Notice what happened. Baldwin began by charging that many charities are crooked or at least irresponsible. His call for mandatory disclosure, wrongheaded as it is, at least bears some relationship to that charge. But how would taxing nonprofits and donors to opera companies combat shadiness? These look more like ways to extract tax revenues from people who aren’t paying as much as Baldwin thinks they should.

He says his tax proposals would make it worth the Internal Revenue Service’s while to audit charitable organizations and catch the bad ones. But it would also harass legitimate ones, reducing their activities while extracting wealth from people who already pay too much in taxes. As we’ve seen, the voluntary sector provides watchdogs, so his rationale for expanded IRS powers is tissue-thin.

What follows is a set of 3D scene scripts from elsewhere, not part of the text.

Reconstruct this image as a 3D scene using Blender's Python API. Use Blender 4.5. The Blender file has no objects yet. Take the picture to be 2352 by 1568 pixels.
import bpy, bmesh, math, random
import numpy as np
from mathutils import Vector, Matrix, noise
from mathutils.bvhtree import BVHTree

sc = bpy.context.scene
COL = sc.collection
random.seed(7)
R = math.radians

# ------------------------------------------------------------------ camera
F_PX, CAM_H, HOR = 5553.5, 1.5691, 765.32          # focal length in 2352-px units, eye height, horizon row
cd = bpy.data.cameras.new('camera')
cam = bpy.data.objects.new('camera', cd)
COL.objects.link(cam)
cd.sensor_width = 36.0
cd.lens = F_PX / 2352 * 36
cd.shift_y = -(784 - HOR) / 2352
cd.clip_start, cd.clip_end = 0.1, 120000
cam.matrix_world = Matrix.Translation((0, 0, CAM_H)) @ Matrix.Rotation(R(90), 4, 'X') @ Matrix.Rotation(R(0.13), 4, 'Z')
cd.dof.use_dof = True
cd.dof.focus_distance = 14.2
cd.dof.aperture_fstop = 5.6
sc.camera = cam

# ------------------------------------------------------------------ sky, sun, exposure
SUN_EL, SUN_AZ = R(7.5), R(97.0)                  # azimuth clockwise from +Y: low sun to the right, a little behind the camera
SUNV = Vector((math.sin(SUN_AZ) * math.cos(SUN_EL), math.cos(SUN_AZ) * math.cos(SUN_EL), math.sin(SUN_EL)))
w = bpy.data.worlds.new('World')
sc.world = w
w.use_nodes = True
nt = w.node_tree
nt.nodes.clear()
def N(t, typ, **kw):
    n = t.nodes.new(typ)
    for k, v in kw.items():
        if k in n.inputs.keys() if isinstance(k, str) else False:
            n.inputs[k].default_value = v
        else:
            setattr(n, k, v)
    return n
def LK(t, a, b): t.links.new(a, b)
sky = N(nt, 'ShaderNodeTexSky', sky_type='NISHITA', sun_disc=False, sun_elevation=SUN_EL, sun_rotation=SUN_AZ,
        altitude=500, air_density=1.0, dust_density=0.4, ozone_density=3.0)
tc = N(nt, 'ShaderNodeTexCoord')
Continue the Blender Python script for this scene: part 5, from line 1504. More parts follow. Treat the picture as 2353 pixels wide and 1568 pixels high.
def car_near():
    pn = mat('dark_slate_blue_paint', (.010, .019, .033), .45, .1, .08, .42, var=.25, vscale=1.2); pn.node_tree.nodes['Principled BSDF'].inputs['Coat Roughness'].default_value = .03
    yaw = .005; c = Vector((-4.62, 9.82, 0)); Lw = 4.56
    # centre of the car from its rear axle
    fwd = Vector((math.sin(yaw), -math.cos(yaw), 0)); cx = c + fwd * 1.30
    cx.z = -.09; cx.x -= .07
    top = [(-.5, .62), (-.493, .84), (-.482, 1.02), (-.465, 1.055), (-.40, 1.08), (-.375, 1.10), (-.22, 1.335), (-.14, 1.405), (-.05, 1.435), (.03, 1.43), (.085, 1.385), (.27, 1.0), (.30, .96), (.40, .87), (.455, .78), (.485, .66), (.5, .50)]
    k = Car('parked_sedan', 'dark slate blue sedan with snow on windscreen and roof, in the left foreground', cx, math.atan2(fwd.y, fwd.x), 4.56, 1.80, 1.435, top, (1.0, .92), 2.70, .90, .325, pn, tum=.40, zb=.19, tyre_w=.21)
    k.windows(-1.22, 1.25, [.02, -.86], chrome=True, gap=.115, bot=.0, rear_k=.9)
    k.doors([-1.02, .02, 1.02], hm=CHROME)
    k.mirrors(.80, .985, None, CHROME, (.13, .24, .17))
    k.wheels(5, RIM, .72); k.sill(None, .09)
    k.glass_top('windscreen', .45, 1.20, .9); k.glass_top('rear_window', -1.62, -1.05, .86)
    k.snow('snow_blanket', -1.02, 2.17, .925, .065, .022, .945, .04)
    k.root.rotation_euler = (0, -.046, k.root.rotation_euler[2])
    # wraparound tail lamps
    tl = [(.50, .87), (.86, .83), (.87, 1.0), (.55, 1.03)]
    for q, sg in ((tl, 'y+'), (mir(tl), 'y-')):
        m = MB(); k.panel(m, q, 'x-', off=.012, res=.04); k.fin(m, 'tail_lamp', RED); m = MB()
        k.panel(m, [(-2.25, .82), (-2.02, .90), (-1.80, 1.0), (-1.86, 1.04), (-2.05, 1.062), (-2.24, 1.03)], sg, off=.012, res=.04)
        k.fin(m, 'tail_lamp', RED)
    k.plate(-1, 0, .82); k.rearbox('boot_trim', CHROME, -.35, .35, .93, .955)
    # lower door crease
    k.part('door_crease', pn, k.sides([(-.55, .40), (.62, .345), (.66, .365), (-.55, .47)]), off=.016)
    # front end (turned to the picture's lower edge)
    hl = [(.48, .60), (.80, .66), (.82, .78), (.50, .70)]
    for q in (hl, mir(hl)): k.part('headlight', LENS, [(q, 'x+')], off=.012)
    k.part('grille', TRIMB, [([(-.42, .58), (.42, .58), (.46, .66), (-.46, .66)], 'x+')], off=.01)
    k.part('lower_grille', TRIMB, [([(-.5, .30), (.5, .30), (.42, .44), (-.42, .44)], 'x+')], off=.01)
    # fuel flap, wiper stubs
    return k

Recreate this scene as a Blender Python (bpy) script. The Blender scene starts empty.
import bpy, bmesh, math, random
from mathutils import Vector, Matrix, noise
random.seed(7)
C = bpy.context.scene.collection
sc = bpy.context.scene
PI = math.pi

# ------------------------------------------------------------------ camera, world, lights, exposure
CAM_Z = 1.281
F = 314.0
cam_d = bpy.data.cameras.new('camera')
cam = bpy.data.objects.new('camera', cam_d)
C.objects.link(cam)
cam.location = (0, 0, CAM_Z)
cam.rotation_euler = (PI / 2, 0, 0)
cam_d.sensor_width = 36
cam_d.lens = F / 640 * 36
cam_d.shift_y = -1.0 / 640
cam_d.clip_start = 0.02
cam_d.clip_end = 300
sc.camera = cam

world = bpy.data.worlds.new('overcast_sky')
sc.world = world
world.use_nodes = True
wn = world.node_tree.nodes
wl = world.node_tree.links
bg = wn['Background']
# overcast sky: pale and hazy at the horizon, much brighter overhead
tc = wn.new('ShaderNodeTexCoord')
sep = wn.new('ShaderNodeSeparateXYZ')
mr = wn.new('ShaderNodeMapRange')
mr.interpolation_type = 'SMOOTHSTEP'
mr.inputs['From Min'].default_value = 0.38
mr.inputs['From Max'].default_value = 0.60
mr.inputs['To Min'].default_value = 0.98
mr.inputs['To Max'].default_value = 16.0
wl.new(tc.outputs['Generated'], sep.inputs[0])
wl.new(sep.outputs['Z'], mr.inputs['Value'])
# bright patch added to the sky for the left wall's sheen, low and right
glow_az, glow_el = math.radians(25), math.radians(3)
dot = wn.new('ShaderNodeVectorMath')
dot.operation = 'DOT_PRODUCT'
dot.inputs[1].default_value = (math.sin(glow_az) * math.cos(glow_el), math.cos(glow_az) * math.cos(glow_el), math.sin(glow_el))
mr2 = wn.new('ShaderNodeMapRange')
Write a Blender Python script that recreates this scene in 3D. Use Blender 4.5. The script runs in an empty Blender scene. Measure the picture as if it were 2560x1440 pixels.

Needless to say, laws against theft and fraud should—and already do—apply to nonprofit organizations. If a charity solicits money for orphans and spends it on executive cruises to exotic places, the people responsible should be forced to make restitution. But apparently the well-established common law against taking money under false pretenses isn’t good enough for Baldwin.

Permeating Baldwin’s argument is a sense that government should have dibs on any wealth within its jurisdiction and that the burden of proving that a portion of that wealth should not be taxed belongs on those who produced it. Is Baldwin aware that the American Revolution was partly a tax rebellion?